Nonetheless, the article goes to say that “one unintended consequence of more school choice is more segregation” in the United States and in New Zealand. Butrymowicz cited zero studies from New Zealand to support this claim. She should have considered the fact that 7 out of the 8 rigorous studies existing on the subject in the U.S. find that private school voucher programs improve racial integration. None of the U.S. studies find that private school choice leads to segregation.


Similarly, the article on France is titled “this country spends billions on private schools – and has a terrible learning gap between poor and wealthy,” as if somehow the two are connected. The article then goes on to point out that “France hasn’t erased all of the barriers that prevent lower-income families from accessing the best schools,” implying that perfection is the standard for success. Of course, it is arguably more plausible that achievement gaps would be even larger if the government did not allow poor people to attend the expensive private schools that rich people can already afford.
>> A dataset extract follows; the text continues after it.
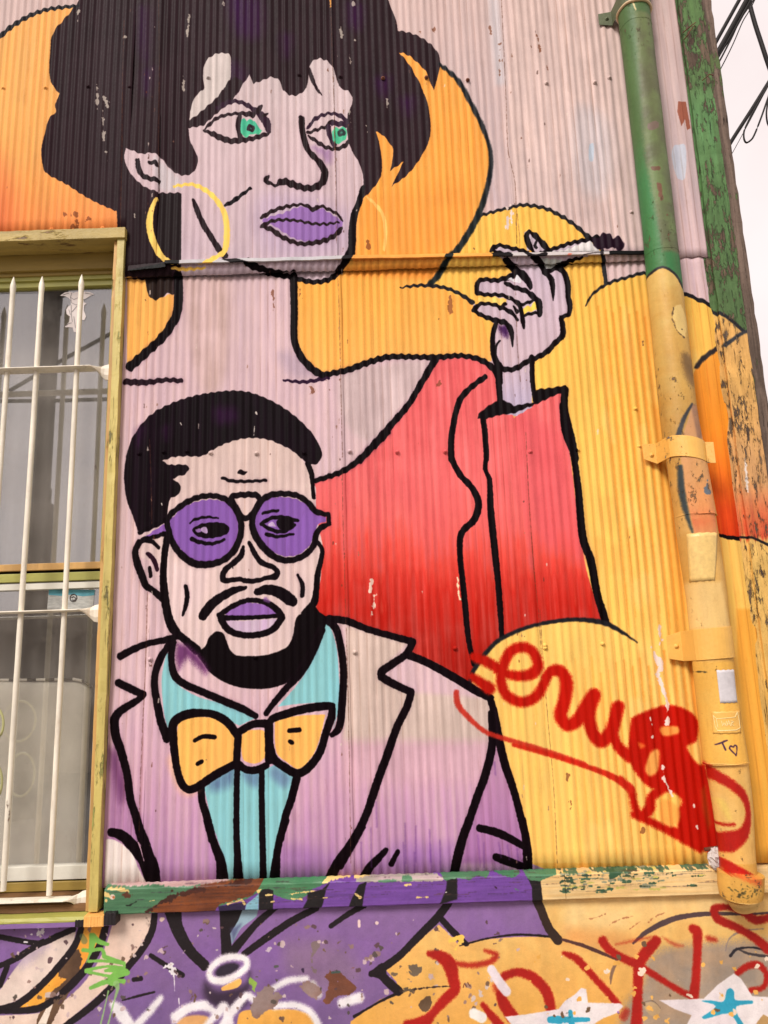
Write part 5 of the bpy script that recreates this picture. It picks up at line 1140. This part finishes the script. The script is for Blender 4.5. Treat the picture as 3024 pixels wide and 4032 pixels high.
# ------------------------------------------------------------------ window (part of the house)
xci = xw - .047
M['rebate'] = paint_mat('tan_rebate_paint', color=(206, 160, 92), rough=.55, var=.3, vs=(1, 1, .1), vscale=20, bump=.001, peel=.22, pscale=20, pstretch=(1, 1, .2), under=(170, 168, 84), under2=(120, 90, 50))
win = wood('window', xci + .016, xw - .0005, -.030, .02, Z(440, 3590, .03), z_wtop, 'casing', house, None, 60, .0012, 8)   # right casing; the rest hangs under it
win.name = 'window'
zs = Z(200, 3600, .03)
wood('left_casing', x_win_l, x_win_l + .047, -.030, .02, zs, z_wtop, 'casing', win, None, 60, .0012, 9)
# head: front edge, soffit and lintel
wood('head_board', x_win_l, xw + .003, -.038, .07, Z(250, 943, .038), z_wtop + .004, 'head', win, None, 50, .001, 10, 'x')
zq = Z(250, 943, .038)
wood('casing_rebate', xci, xci + .015, -.016, .02, zs, zq, 'rebate', win, None, 60, .001, 19)
box('lintel', x_win_l + .04, xci + .004, .066, .1, Z(250, 1061, -.066), zq, 'darkolive', win, .001)
box('lintel', x_win_l + .04, xci + .006, .082, .12, Z(250, 1083, -.082), Z(250, 1061, -.066) + .002, 'darkolive', win, .001)
box('lintel', x_win_l + .04, xci + .008, .090, .12, Z(250, 1102, -.09), Z(250, 1083, -.082) + .002, 'olive', win, .001)
box('jamb', xci + .003, xci + .03, .02, .2, zs, zq, 'olive', win, .001)
box('jamb', x_win_l + .02, x_win_l + .044, .02, .2, zs, zq, 'olive', win, .001)
YG = .118
def sash(tagname, zt, zb_, top, bot, stile, mat, y0, y1, xr, rc=0.0):
    xl = x_win_l + .045; V, Fc = merge(boxvf(xl, xr, y0, y1, zt - top, zt), boxvf(xl, xl + stile, y0, y1, zb_ + bot, zt - top), boxvf(xr - stile, xr, y0, y1, zb_ + bot, zt - top))
    o = part(tagname, V, Fc, mat, win, bevel=.0015)
    return o
zu_t = Z(250, 1105, -.1); zu_g = Z(250, 1128, -.1); zu_b = Z(250, 2216, -.1); zu_r = Z(250, 2243, -.1)
xsu = X(453, 1200, -.1); xgu = X(437, 1200, -.1)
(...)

The France article also claims that even though children in private schools outperform those in public schools, “public schools would actually outperform private schools” if they served the same students. What that claim comes from—an OECD report—is not causal. Absent rigorous econometric methodology, the OECD simply cannot determine whether private schooling in France – or any other country – has any effects on PISA scores. On the other hand, my 2018 study found that increases in the private share of schooling within countries actually leads to moderate increases in PISA math and reading scores, even after controlling for changes in factors such as GDP, government spending, population, and school enrollment.


The author also claims that the school choice research “shows mixed outcomes for the roughly 448,000 American students who attend private schools through taxpayer-funded programs.” This claim is simply false. And it needs to be put to bed.


Seventeen experimental studies of the effects of private school choice programs on student achievement exist in the U.S. today. The majority of the 17 studies find statistically significant positive effects on student test scores, and effects tend to be most beneficial for disadvantaged students. And it is important to note that the only two studies finding negative impacts are first-year evaluations.


But the academic benefits aren’t only limited to the students that exercise choice. Twenty-five of the 26 existing studies find that private school choice also improves achievement for the students remaining in traditional public schools due to competitive pressures.


Of course, these studies merely examine effects on standardized test scores, which may not be all that important for at least two reasons: (1) parents often care more about things like safety and culture than standardized test scores, and (2) a growing body of literature suggests that test scores may not be good proxies for long term outcomes like graduation, crime, and income.


So why don’t we look at the non-test score outcomes?


Six of the seven rigorous studies linking private school choice to student educational attainment reveal positive effects overall or for subgroups. For example, the experimental evaluation of the DC voucher program found that private school choice increased the likelihood of high school graduation by 21-percentage points. None of the seven studies found negative effects. The majority of the eleven rigorous studies linking private school choice to civic outcomes also find positive effects. Again, none of the studies find negative effects.


Anyone see a pattern here? The most rigorous U.S. evidence is not mixed.


If we want to figure out if school choice works in the U.S., we ought to rely on the preponderance of the best evidence existing in the U.S. But if we really want to learn from school choice in other countries, we ought to look at the scientific evidence rather than anecdotes. We ought to examine the data rigorously rather than from a 10,000-foot view. The strongest evidence available tells us we need more private school choice in the United States, not less.